--- Work required ---
Return the count of lines with the string "script" in them, and nothing else.

--- Entries supplied ---
───

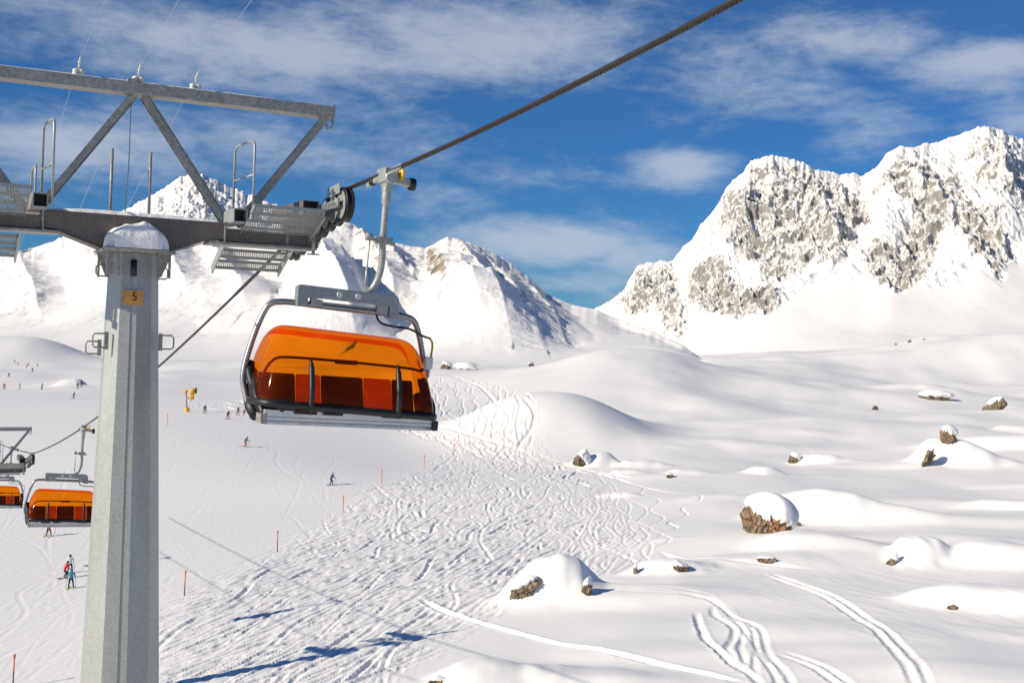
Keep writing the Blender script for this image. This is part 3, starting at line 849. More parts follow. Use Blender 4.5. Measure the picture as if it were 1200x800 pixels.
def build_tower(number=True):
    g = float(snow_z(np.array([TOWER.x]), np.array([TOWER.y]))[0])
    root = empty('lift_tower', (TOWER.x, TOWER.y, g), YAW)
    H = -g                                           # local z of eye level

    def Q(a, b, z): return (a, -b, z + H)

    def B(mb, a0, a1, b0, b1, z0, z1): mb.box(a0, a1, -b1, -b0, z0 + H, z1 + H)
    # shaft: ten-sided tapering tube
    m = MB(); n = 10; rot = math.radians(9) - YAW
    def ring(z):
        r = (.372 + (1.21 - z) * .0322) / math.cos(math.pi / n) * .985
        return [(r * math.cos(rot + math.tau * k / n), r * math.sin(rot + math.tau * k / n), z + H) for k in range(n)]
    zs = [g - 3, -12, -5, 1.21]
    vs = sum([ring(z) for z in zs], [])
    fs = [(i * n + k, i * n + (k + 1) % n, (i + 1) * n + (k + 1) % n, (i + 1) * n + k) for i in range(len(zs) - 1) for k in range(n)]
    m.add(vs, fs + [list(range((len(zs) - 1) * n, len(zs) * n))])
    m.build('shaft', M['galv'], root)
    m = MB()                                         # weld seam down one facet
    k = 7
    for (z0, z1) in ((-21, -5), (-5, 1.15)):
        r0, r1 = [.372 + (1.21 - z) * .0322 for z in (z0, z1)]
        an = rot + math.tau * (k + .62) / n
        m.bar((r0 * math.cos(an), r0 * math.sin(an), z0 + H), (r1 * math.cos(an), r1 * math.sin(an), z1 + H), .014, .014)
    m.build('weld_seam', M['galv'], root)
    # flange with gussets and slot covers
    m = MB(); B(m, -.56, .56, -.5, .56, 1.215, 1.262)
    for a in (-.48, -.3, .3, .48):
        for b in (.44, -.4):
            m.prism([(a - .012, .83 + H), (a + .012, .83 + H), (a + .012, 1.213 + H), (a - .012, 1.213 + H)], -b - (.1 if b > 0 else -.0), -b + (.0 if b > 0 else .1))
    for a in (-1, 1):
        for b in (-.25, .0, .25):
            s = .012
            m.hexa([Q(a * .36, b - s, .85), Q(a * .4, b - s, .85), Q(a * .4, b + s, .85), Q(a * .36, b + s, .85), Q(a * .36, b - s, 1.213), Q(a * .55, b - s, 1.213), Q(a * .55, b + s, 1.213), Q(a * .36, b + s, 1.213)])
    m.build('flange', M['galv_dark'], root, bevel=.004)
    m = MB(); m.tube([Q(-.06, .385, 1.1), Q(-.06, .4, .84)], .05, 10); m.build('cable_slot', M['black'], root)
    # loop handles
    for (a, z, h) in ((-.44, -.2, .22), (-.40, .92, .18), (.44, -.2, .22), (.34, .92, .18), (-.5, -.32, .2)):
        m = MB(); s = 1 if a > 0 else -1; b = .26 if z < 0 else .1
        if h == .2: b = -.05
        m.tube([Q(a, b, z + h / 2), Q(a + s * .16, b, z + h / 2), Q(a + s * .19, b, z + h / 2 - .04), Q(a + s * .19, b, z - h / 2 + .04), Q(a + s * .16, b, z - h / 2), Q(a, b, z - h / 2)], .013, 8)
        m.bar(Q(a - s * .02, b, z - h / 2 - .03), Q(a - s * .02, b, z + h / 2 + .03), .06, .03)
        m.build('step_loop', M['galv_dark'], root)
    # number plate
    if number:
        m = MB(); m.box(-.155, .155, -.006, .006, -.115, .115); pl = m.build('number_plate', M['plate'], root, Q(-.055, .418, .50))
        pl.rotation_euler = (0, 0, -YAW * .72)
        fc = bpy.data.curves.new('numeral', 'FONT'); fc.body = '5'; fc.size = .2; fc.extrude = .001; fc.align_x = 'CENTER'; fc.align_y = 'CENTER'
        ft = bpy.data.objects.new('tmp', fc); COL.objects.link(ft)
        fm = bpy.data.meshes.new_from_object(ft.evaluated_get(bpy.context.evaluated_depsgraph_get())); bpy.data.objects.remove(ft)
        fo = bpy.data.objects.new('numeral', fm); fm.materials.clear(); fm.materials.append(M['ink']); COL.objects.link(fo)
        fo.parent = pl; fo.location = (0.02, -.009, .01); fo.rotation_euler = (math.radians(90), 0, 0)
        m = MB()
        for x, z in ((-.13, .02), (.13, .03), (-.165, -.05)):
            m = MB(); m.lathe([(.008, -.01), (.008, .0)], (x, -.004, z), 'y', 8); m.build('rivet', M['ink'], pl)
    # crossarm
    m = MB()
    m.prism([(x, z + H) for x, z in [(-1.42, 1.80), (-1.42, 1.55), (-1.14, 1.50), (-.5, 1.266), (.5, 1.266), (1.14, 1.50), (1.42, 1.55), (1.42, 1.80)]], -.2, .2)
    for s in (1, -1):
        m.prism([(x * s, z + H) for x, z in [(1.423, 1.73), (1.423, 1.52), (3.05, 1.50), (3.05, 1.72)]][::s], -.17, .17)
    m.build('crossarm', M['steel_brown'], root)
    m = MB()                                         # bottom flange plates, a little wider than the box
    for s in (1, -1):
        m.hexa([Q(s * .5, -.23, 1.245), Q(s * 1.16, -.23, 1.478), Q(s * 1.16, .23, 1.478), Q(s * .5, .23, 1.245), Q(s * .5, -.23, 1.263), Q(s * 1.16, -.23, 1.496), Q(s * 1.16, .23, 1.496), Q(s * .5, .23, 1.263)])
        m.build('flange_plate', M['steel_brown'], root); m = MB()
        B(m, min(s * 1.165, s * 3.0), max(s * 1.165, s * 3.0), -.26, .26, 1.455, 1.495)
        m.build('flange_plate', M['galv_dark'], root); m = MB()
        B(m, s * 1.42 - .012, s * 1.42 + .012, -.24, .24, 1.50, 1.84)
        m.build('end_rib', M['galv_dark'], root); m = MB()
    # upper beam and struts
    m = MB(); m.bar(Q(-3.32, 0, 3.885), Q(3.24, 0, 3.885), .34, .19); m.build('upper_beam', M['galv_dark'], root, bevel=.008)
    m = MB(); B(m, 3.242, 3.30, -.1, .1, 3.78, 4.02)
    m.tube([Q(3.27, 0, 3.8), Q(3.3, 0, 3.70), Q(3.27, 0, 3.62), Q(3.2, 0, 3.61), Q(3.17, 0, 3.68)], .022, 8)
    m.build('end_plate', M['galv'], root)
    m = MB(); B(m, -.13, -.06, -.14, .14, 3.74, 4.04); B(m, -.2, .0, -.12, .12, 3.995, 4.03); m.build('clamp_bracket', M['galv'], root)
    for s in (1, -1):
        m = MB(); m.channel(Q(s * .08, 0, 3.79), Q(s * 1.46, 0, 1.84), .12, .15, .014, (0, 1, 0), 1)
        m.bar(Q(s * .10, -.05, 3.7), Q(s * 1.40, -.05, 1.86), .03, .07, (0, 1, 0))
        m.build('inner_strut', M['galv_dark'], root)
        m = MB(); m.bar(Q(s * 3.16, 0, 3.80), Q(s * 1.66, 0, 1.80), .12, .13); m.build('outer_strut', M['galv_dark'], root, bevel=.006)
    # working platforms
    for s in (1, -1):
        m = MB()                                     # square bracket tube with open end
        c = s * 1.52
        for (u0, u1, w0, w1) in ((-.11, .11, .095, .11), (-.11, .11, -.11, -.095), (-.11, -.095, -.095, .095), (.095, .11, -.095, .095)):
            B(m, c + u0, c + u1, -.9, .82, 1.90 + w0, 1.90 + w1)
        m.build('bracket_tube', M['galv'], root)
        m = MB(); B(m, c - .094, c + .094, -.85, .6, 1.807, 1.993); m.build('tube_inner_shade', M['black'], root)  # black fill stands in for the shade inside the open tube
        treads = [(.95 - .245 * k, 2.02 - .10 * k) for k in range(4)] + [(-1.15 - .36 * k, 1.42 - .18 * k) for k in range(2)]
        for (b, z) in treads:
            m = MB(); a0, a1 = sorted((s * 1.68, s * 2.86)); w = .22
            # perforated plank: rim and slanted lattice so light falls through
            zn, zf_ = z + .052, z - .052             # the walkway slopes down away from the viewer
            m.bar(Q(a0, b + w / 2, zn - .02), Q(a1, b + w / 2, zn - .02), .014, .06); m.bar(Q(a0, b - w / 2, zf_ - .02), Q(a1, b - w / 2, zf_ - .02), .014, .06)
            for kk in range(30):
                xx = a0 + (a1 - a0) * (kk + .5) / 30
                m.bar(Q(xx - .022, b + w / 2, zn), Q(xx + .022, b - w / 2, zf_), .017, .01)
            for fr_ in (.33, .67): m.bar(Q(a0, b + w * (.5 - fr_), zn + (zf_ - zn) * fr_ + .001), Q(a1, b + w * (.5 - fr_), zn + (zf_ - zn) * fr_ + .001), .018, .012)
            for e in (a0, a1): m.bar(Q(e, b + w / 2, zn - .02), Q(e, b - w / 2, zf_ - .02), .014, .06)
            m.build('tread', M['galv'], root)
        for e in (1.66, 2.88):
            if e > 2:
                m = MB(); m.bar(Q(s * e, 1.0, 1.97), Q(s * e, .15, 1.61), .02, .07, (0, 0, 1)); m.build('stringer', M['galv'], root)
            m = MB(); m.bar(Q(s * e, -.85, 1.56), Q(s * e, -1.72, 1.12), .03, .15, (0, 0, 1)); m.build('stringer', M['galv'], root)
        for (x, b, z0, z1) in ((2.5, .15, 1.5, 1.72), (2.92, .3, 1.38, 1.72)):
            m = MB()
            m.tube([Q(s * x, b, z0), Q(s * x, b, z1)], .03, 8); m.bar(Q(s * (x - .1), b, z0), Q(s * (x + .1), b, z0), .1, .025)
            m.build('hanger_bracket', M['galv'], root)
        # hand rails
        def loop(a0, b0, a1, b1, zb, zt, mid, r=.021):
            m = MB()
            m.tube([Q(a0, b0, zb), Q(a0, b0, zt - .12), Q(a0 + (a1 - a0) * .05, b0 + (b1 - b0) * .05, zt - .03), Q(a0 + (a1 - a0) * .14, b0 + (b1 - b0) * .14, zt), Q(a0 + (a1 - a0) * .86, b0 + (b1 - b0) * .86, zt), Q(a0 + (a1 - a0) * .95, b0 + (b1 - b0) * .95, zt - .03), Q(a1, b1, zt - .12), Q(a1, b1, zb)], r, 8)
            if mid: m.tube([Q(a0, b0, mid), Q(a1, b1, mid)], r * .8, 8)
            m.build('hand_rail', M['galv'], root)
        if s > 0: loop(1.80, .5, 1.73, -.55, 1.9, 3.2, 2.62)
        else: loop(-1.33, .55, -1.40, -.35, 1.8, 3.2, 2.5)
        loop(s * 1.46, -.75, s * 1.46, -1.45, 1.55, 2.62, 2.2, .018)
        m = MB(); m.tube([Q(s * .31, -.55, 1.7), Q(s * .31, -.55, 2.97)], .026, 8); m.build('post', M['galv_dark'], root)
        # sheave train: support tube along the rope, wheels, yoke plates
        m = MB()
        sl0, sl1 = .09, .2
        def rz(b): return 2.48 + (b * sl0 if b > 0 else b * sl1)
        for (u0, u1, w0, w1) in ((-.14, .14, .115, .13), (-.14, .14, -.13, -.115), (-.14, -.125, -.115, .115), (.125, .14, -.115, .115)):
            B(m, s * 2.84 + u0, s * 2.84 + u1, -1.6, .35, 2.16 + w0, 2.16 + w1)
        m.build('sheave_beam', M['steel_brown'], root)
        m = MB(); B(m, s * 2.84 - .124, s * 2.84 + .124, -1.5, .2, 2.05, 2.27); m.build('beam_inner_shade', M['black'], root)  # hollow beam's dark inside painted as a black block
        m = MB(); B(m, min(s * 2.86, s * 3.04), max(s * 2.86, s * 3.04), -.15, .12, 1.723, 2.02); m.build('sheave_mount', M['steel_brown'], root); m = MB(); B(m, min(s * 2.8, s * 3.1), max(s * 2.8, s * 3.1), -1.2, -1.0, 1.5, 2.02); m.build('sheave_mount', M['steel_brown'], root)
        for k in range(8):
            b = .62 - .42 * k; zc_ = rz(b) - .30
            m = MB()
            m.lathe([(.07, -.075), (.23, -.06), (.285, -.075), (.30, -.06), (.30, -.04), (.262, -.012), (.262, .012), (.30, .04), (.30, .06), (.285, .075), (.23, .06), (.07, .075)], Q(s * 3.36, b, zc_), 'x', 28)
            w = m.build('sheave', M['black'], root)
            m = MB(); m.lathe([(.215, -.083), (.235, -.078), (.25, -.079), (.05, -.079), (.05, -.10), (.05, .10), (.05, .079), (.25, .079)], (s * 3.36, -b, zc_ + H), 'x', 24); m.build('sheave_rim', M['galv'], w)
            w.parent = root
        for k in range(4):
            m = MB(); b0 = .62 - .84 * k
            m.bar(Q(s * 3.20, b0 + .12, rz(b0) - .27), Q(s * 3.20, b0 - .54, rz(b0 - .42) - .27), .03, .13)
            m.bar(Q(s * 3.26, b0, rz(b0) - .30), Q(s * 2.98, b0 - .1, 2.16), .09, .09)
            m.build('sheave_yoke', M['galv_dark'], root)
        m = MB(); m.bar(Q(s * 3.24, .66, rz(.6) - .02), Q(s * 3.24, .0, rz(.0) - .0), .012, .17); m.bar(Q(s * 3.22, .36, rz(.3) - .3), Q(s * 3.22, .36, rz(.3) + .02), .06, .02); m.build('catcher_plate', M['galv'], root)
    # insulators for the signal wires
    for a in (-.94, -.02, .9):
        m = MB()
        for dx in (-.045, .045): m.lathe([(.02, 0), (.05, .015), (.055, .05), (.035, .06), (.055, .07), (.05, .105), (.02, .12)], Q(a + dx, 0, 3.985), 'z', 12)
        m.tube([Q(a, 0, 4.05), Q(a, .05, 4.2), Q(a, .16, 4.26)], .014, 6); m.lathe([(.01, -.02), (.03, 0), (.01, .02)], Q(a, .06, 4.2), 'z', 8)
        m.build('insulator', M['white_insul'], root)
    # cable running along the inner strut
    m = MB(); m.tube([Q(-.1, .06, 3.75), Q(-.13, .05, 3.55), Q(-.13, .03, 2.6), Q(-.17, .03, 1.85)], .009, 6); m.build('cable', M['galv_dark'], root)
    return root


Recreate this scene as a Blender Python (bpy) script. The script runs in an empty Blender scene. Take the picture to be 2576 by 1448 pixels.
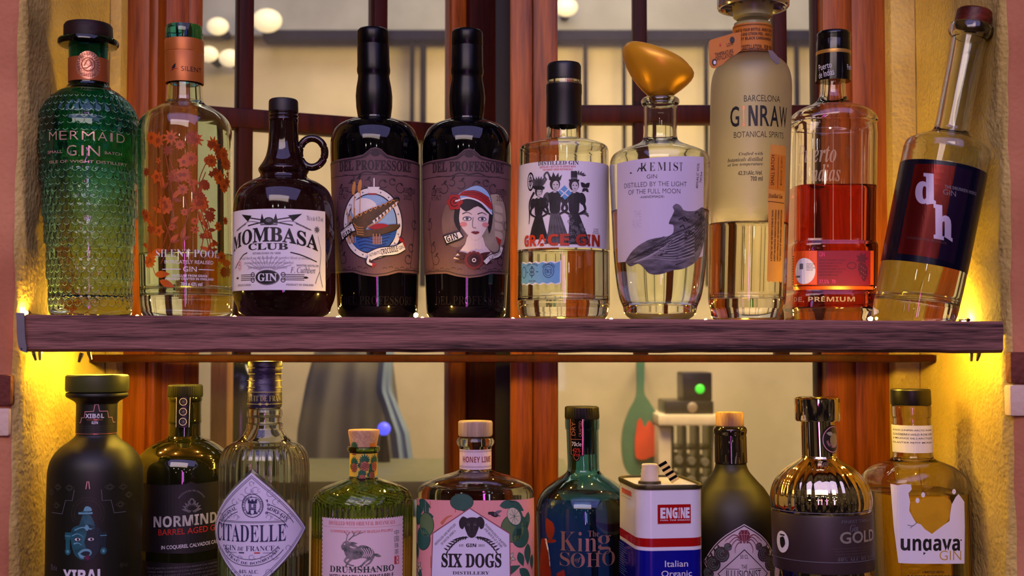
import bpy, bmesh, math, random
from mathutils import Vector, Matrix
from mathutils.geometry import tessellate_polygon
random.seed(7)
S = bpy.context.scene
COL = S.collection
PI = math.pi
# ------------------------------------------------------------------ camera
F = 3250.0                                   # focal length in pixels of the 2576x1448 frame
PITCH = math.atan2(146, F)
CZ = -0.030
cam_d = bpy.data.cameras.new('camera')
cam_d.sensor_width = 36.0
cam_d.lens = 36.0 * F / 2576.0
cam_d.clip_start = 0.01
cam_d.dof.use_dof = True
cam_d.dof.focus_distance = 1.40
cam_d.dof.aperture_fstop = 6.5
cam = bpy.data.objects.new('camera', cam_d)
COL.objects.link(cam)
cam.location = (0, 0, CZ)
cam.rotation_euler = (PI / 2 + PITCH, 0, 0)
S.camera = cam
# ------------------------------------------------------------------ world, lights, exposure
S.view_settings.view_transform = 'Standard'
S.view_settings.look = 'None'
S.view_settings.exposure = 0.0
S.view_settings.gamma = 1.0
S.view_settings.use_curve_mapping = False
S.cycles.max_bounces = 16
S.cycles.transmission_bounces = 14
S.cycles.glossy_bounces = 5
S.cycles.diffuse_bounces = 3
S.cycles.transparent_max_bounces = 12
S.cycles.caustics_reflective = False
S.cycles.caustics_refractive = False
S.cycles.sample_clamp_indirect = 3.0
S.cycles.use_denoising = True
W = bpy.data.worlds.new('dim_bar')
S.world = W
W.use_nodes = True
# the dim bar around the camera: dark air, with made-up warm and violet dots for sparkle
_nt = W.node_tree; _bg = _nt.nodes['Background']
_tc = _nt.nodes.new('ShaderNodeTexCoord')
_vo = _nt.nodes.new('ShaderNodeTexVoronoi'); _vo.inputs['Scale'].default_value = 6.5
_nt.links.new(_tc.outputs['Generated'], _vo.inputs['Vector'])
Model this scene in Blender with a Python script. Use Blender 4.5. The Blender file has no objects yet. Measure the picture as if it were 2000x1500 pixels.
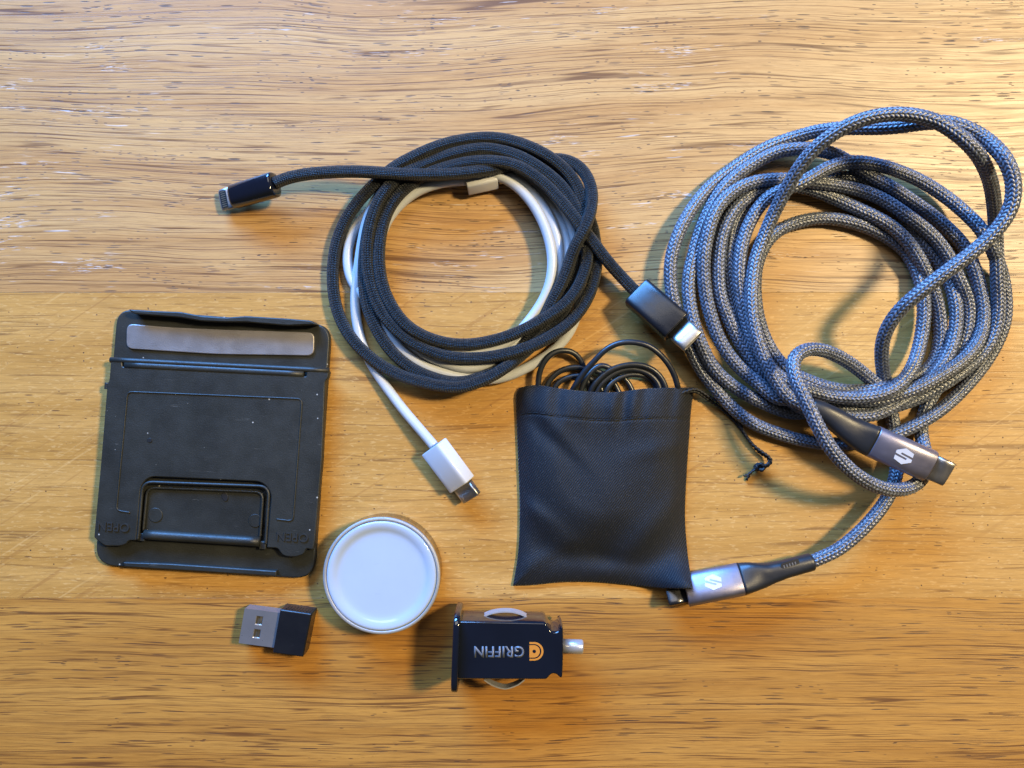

───

--- Task solution ---
3